On which system? On most systems default FAT32 cluster size is 4KB no matter the size.

Originally Posted by jpj View Post
Since FAT32 also has a limit of (approximately) 4 billion clusters, this places a restriction on minimum cluster size that affects larger cards. You can have 512 byte clusters only on volumes up to 2GB. The limit becomes 1KB on a 4GB volume, 2KB on an 8GB volume, and so on.
Are you sure about this? is this result of some practical test?

While I'm not sure anything below 4KB block is supported with FAT32 at all, pure math says limits should be different. 4GB fits inside 32bits even when you address it by individual bytes, here you are addressing by clusters so why you can't have 512 bytes sized cluster with 4gb card? That should give you 2^32(=4294967296)/2^9(=512)= 8388608 clusters which should definitely fit into 32 bits of FAT32 limit. So in theory you could have 2^(32+9) bytes big card for 512 cluster size. Or if inforamation here http://www.cknow.com/ckinfo/f/FAT-Fi...tionTable.html or here http://en.wikipedia.org/wiki/File_Allocation_Table is true (and it probably is) and only 28 bits are used is still should allow 2^(28+9=37)=128GB card to have such small cluster.

Anyway making the cluster size small will make FAT table quite big. Generally it may not be very good idea to choose size below 4KB on gigabyte sized cards.
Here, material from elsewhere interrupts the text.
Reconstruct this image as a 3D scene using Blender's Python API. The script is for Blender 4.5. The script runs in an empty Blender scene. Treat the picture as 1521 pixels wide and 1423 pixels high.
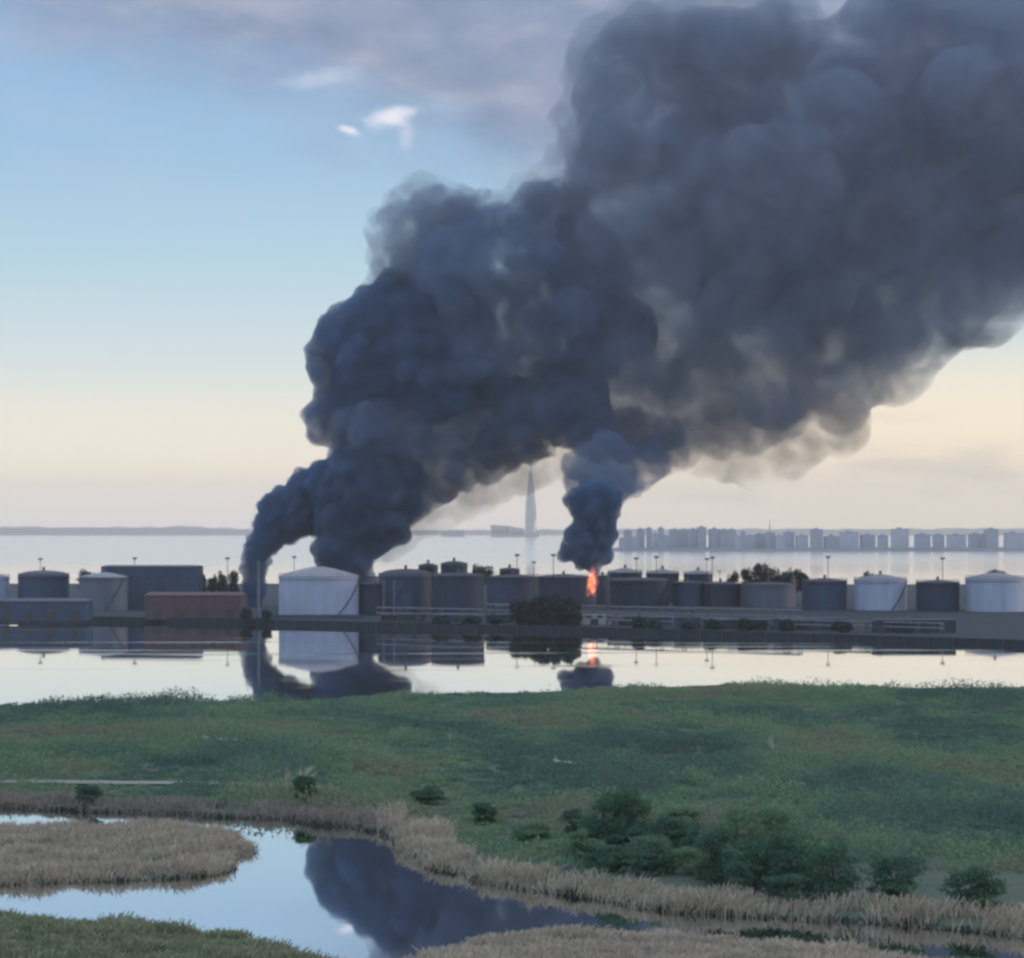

Check this
http://www.storagereview.com/guide20...partFAT32.html
4GB card with 1KB block would give you FAT table size of 16MB and 512 bytes cluster will take 32MB.
Since most devices are not caching writes and keep FAT table in RAM and update it on every write this could make such card very slow and even not working in devices like PalmOS handhelds or digital cameras (due to device RAM limit).

But maybe linux is clever enough and handle big FAT tables sensibly so in N800 this could work?